Primero, he pasado una temporada angustiado porque, al parecer, un jugador de
fútbol llamado Cristiano Ronaldo estaba disgustado por qué-sé-yo-qué motivos,
pero de algo muy grave debía tratarse cuando la prensa estuvo pendiente de su
estado de ánimo durante semanas y casi todos los españoles andaban
preguntándose noche y día por qué la princesa estaba triste.
Después, me
tuvieron en un sinvivir porque otro jugador, que mantiene relaciones sexuales y
de las otras con la cantante Shakira, seguidas día a día por toda la nación,
andaba también con angustias acrecentadas porque al parecer están
construyéndose una nueva casa y ya se sabe cómo estresa tal cosa, aun no siendo el dinero motivo de preocupación que influya en este caso, como nos sucedería al resto de los mortales.
Ahora, desde
los telediarios me andan torturando porque resulta que el fino y delicado
espíritu de un tal Mourinho anda enormemente afectado por no sé qué motivos y
como corresponde a semejante personajillo, pretende quitarnos las ganas de
comer por los tormentos que padece por vaya-usted-a-saber qué causas, abundando
en poses de víctima y frases lapidarias, satisfecho íntimamente por saber que
tiene a un país casi entero pendiente de sus gestos.
En realidad soy
un poco hipócrita, porque tengo un corazón de piedra y todos los sufrimientos
de estos personajes me traen literalmente sin cuidado, es más, ojalá los parta
un rayo. A ellos y a los responsables de que en esta sociedad –por si no tuviéramos
bastante con los verdaderos motivos de preocupación– anden presentándonos esta
especie de gran hermano de los dolientes integrantes del balompié, que
no sólo deben dar saltitos y carreras cada vez que se les ordene, sino que
además deben vigilar bien sus inversiones de capital para asegurar que en el
futuro no les falte de nada a ellos ni a sus allegados y descendientes. Para asegurarse
–como le sucede al primero de ellos– de que consigue colocar su destrozado
Ferrari, que originalmente le supuso un desembolso de 250.000€, a algún
zoquete adinerado que lo compre por 50.000 por aquello de que las sagradas
manos de su ídolo –¿no eran los pies?– se posaron sobre el volante del vehículo
en bastantes ocasiones antes de dejarlo para chatarra.
Es raro el día
en que no leo protestas en la prensa de lectores a los que atormentan –no les
falta razón– los ingresos que perciben los directivos de grandes empresa, no digamos lo referente a los ingresos
de los políticos. Sin embargo, me resulta llamativo que no he leído ni una sola
vez protestas por lo que perciben estos jugadores. Ni siquiera oigo protestas
porque el fútbol nos cueste dinero, directa o indirectamente, a todos los
españoles. No hay más que ver las enormes deudas de los clubs con Hacienda y la
seguridad social, y los grandes favores urbanísticos que obtienen de los
ayuntamientos. Las dos contribuciones forzadas que me repugnan son ésta del fútbol y la de la iglesia católica, dos grupos de presión con los que no mantengo relación voluntaria alguna y que tienen mucho más en común de lo que se piensa.
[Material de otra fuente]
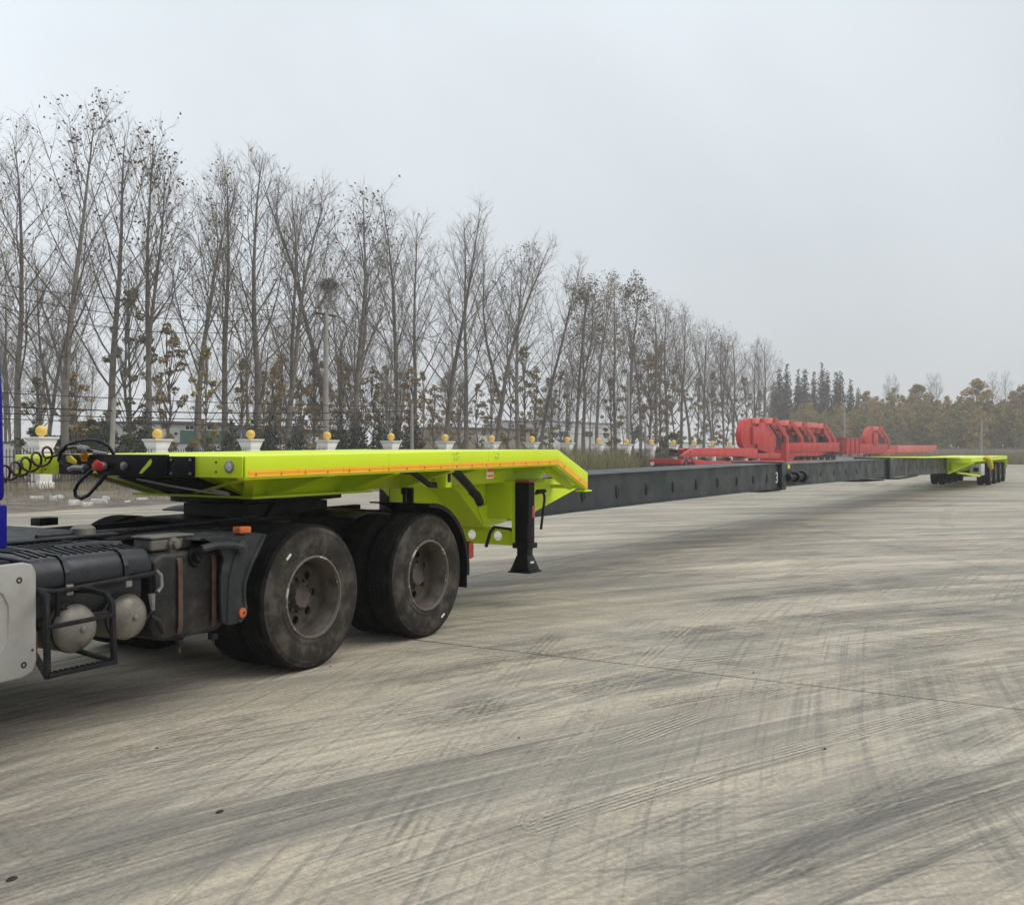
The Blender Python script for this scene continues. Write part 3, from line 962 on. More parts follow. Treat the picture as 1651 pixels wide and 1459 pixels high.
T().lathe([(0.045, 5.02), (0.045, 4.985), (0.02, 4.975), (0, 4.975)], (5.03, 0, 0.985), 'Y', 10).build('clamp', 'dusty_fender', TR, smooth=True)
T().prism([(4.56, 0.98), (5.0, 0.99), (5.08, 1.06), (4.66, 1.06)], 5.30, 5.5).build('valve_block', 'dusty_fender', TR, bevel=0.02)

# tank with rusty straps
tk = T().prism([(4.36, 0.92), (4.40, 0.965), (4.46, 0.985), (4.90, 0.985), (4.965, 0.96), (4.99, 0.90), (4.99, 0.50), (4.965, 0.45), (4.90, 0.43), (4.50, 0.43), (4.42, 0.45), (4.375, 0.50)], 5.10, 5.74).build('fluid_tank', 'dirty_tank', TR, bevel=0.045, seg=4, label='grimy black tank with two rusty straps')
for xx in (4.585, 4.87):
    mb = T()
    mb.tube([(xx, 5.70, 0.998), (xx, 5.20, 0.998), (xx, 5.135, 0.980), (xx, 5.098, 0.935), (xx, 5.088, 0.88), (xx, 5.088, 0.52), (xx, 5.098, 0.47), (xx, 5.12, 0.44), (xx, 5.16, 0.42), (xx, 5.7, 0.42)], 0.02, 4)
    vs = []
    st = T()
    path = [(5.70, 0.992), (5.17, 0.992), (5.125, 0.975), (5.095, 0.935), (5.086, 0.88), (5.086, 0.52), (5.095, 0.475), (5.125, 0.435), (5.17, 0.422), (5.7, 0.422)]
    for (a, b), (c_, d_) in zip(path[:-1], path[1:]):
        st.bar((xx, a, b), (xx, c_, d_), 0.036, 0.008, (0, -0.7, 0.71) if a != c_ or True else (0, 0, 1))
    so = st.build('tank_strap', 'rusty_strap', tk)
    T().box(xx - 0.025, xx + 0.025, 5.075, 5.12, 0.385, 0.425).build('strap_bracket', 'soiled_black', tk, bevel=0.004)
    T().tube([(xx, 5.095, 0.395), (xx, 5.095, 0.345)], 0.007, 6).build('strap_bolt', 'rusty_strap', tk)
cp = T()
cp.tube([(4.72, 5.14, 0.925), (4.72, 5.085, 0.945)], 0.062, 20)
cp.tube([(4.72, 5.085, 0.945), (4.72, 5.05, 0.958)], [0.045, 0.043], 14)
cp.tube([(4.72, 5.05, 0.958), (4.72, 5.035, 0.964)], [0.03, 0.022], 8)
cp.build('filler_cap', 'black_paint', tk, smooth=True)
# alloy box on top of it
bx = T().box(4.45, 4.79, 5.20, 5.37, 0.992, 1.070).build('control_box', 'box_alloy', TR, bevel=0.018, seg=3, label='pale grey alloy box above the tank')
T().box(4.44, 4.80, 5.19, 5.38, 1.0715, 1.086).build('lid', 'box_alloy', bx, bevel=0.006)
T().lathe([(0.045, 5.20), (0.045, 5.175), (0.030, 5.17), (0.028, 5.145), (0.0, 5.14)], (4.62, 0, 1.03), 'Y', 8).build('hex_plug', 'box_alloy', bx)
T().tube([(4.30, 5.30, 1.05), (4.15, 5.34, 1.06), (3.9, 5.40, 1.05)], 0.022, 8).build('cable', 'hose_rubber', TR, smooth=True)
T().tube([(4.80, 5.28, 1.06), (4.92, 5.22, 1.07), (5.02, 5.16, 1.05)], 0.02, 8).build('cable', 'hose_rubber', TR, smooth=True)

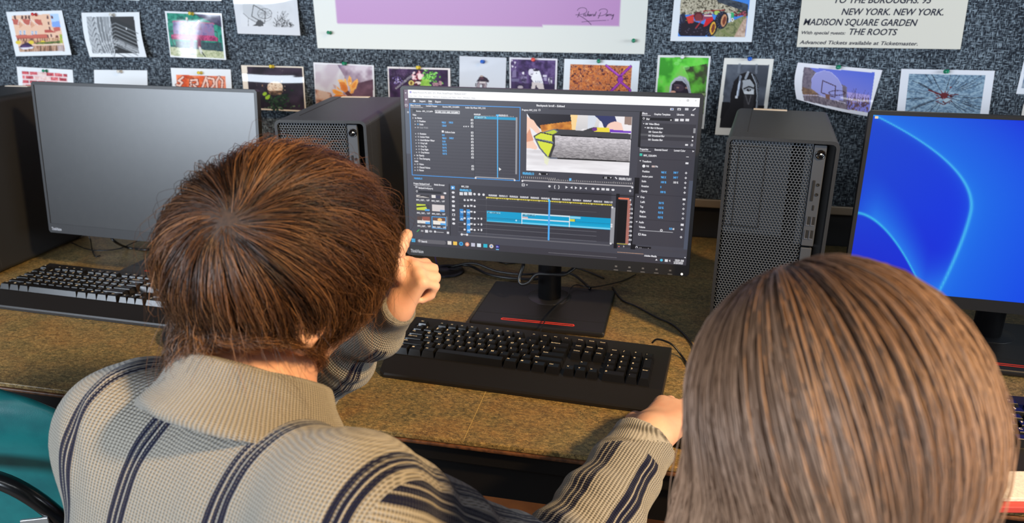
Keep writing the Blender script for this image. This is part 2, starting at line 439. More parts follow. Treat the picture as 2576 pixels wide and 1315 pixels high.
    b = MB(); b.lathe([(0.0010, 0), (0.0010, 0.0006), (0.0, .0008)], (xi + .0015, yp - 0.0012, TH - 0.0215), (0, -1, 0), 10)
    b.build('power_light', mat('power_light_glow', (255, 240, 210), .3, emit=((255, 236, 200), 3.0)), pb)
    b = MB(); b.rbox((xi - 0.003, yp, TH - 0.081), (0.0042, 0.002, 0.034), 0.0007); b.build('card_slot', M_DEEP, t)
    for dz in (0.071, 0.087):
        b = MB(); b.lathe([(0.0026, 0), (0.0026, .0008), (0.0015, .0008), (0.0015, .0002), (0, .0002)], (xi + .0035, yp, TH - dz), (0, -1, 0), 16); b.build('audio_jack', M_DEEP, t)
    b = MB(); b.rbox((xi + .001, yp, TH - 0.109), (0.0032, 0.0016, 0.009), 0.0009); b.build('small_port', M_DEEP, t)
    for dz in (0.131, 0.154):
        for dx in (-0.0036, 0.0036):
            b = MB(); b.box((xi + dx, yp - .0002, TH - dz), (0.0056, 0.0012, 0.0142), 0)
            b.box((xi + dx - .0022, yp - .001, TH - dz), (0.0007, 0.0006, 0.0142), 1); b.box((xi + dx, yp - .001, TH - dz - .0068), (0.0056, 0.0008, 0.0007), 1)
            b.build('usb_port', [M_DEEP, mat('port_metal', (190, 195, 205), .3, metal=.9)], t)
    b = MB(); b.rbox((-0.022, -yf - 0.010, TH + 0.0004), (0.062, 0.014, 0.0012), 0.0004); b.build('white_sticker', mat('sticker_paper', (225, 215, 200), .6), t)
    for sx_ in (-1, 1):
        for sy in (-1, 1):
            b = MB(); b.lathe([(0.010, 0), (0.010, 0.0034)], (sx_ * (TW / 2 - .022), sy * (TD / 2 - .03), -0.0034), (0, 0, 1), 14); b.build('rubber_foot', M_DEEP, t)
    return t
def tower_loc(x, y, a):                       # x, y = front left corner
    R = _rz(a); p = np.array([x, y, DESK + 0.0034]) + R @ np.array([TW / 2, TD / 2, 0.0004]); return tuple(p)
tower_mid = make_tower('black computer tower between the editing screen and the blue screen', tower_loc(0.0815, 1.241, -0.1078), -0.1078)
tl = copy_tree(tower_mid); tl.location = tower_loc(-0.7122, 1.2298, 0.1279); tl.rotation_euler.z = 0.1279
tl['label'] = 'black computer tower partly hidden behind the brown-haired boy, left of the editing screen'
tf = copy_tree(tower_mid); tf.location = (-1.545, 1.405, DESK + 0.0038); tf.rotation_euler.z = 0.05
tf['label'] = 'black computer tower cut off by the left edge, showing only its dark side'

tr = copy_tree(tower_mid); tr.location = tower_loc(0.93, 1.24, -0.06); tr.rotation_euler.z = -0.06  # unseen tower, added to shade the fabric wall beside the blue screen
tr['label'] = 'unseen black computer tower added beyond the blue screen to shade the wall'

# ================================================================== screens
SW, SH = 0.527, 0.2965
class Screen:
    """plane of a lit panel: photo point -> (u, v) metres from its centre"""
    def __init__(s, c, yaw, tilt, base):
        s.c = np.array([c[0], c[1], c[2] + DESK]); s.R = _rz(yaw) @ _rx(-tilt); s.yaw = yaw; s.tilt = tilt; s.base = np.array([base[0], base[1], DESK])
        s.n = s.R @ np.array([0, -1, 0])
    def uv(s, px, py):
        p = on_plane(px, py, s.c, s.n) - s.c; q = s.R.T @ p; return np.array([q[0], q[2]])
    def loc(s, uvw):                       # (u, v, depth behind the panel) -> monitor's own frame
        uvw = np.asarray(uvw, float).reshape(-1, 3); q = np.stack([uvw[:, 0], uvw[:, 2], uvw[:, 1]], 1) @ s.R.T + s.c - s.base
        return q @ _rz(s.yaw)              # into the thing's rotated frame
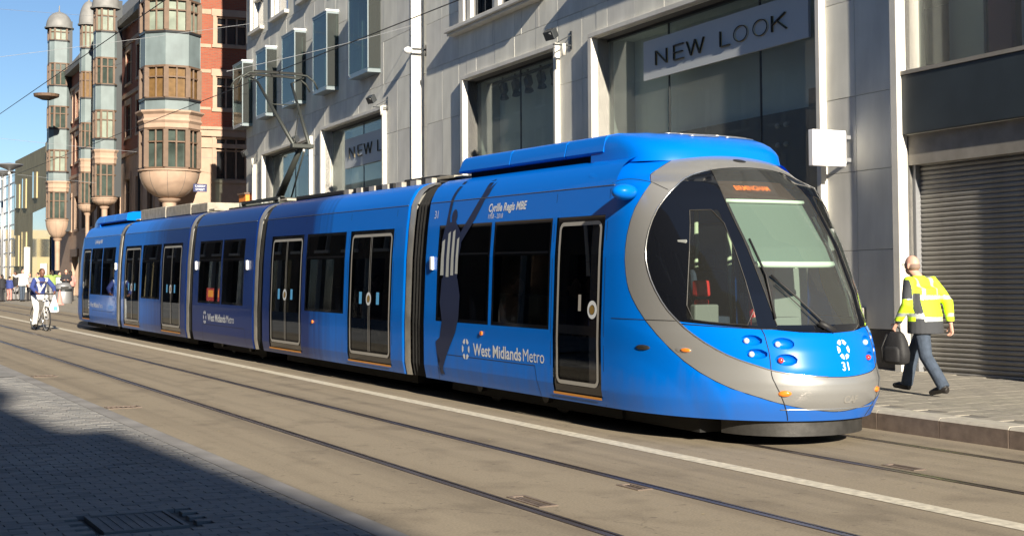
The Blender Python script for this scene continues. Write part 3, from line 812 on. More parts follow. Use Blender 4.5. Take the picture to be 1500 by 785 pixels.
wrap([(x * 1.0, y, 0) for x, y, _ in vs], fs, .06, 2.645, 1.0, 'destination_text', M['led'], off=-.075)
b = MB(); b.loft([[S(a, 1.10, -.03) for a in np.linspace(-1.0, 1.0, 15)], [tuple(np.array(S(a, 1.13, -.03)) * np.array([.9, 1, 1]) + np.array([0, .55, -.04])) for a in np.linspace(-1.0, 1.0, 15)]], caps=False, closed=False)
b.box(-.95, .95, ty(12.0), ty(12.08), .36, 1.10); b.build('dashboard', M['dash'], tram)
for (a0, a1, z0, z1, nm) in ((-.60, -.52, 1.2, 2.35, 'cab_pillar_lining'), (-.98, -.90, 1.25, 2.2, 'cab_pillar_lining')):
    b = MB(); n = 8; gr = [[S(a0 + (a1 - a0) * i, z0 + (z1 - z0) * j / n, -.10) for j in range(n + 1)] for i in (0, 1)]
    for j in range(n): b.quad(gr[0][j], gr[1][j], gr[1][j + 1], gr[0][j + 1])
    b.build(nm, M['blindbar'], tram, smooth=True)
b = MB(); b.box(.35, .80, ty(12.0), ty(12.04), 1.0, 1.75); b.build('cab_rear_panel', M['inner'], tram)
b = MB(); b.obox((.42, ty(12.3), 1.28), (.16, 0, 0), (0, .05, 0), (0, .03, .24)); b.build('red_fold_seat', M['red'], tram, bevel=.03)
b = MB(); b.box(-.16, .34, ty(11.55), ty(11.75), 1.10, 1.24); b.box(-.9, -.6, ty(11.7), ty(11.8), 1.1, 1.38); b.build('control_console', M['inner'], tram, bevel=.02)
b = MB(); b.obox((-.1, ty(12.55), 1.35), (.24, 0, 0), (0, .05, .02), (0, .03, .38)); b.box(-.34, .14, ty(12.1), ty(12.6), .85, .97); b.box(-.2, .0, ty(12.56), ty(12.66), 1.74, 1.94)
b.build('driver_seat', M['seat'], tram, bevel=.04)
b = MB(); b.box(-.98, -.90, ty(12.78), ty(12.82), .4, 2.4); b.box(-1.2, 1.2, ty(13.0), ty(13.04), .4, 1.0); b.build('cab_partition', M['dash'], tram)
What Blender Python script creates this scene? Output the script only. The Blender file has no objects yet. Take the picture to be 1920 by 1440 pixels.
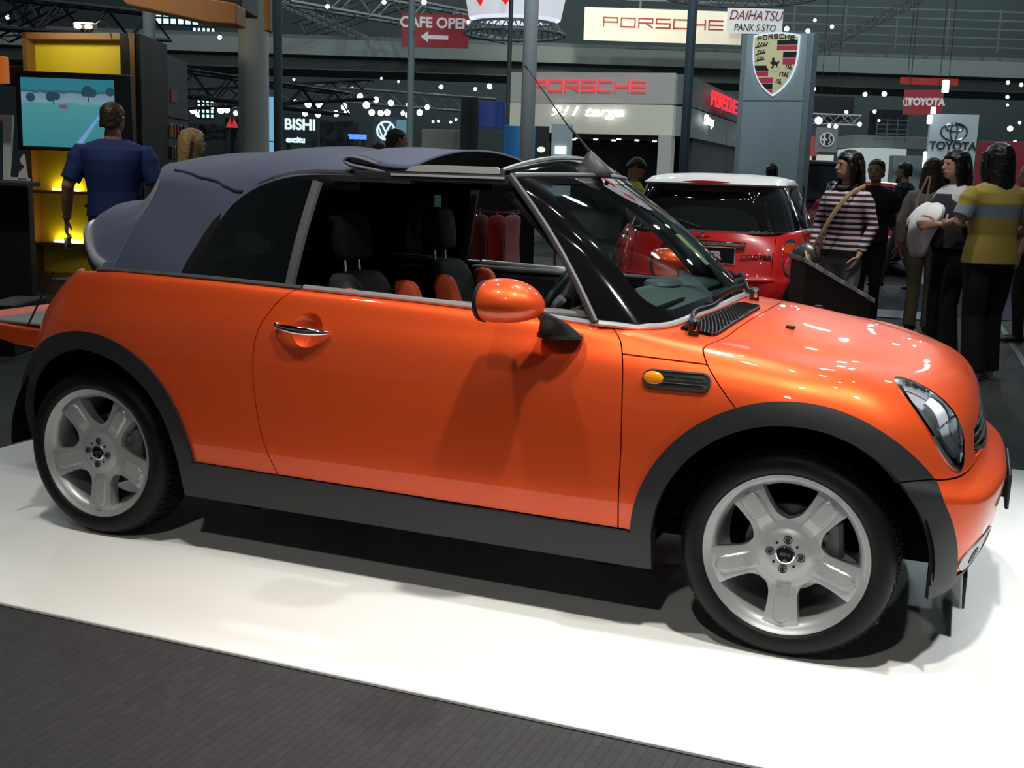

Me hizo sonreír el cálculo que en cierto
periódico se hacía hace ya tiempo sobre el precio al que resultaba el kilo de
biquini de marca. De manera similar, me gustaría que alguno de los entusiastas
seguidores de estos ases deportivos dividiera el dinero que estos perciben cada
temporada por el número de patadas que dan en el mismo periodo. Seguro que quedarían
maravillados al conocer el precio de cada puntapié.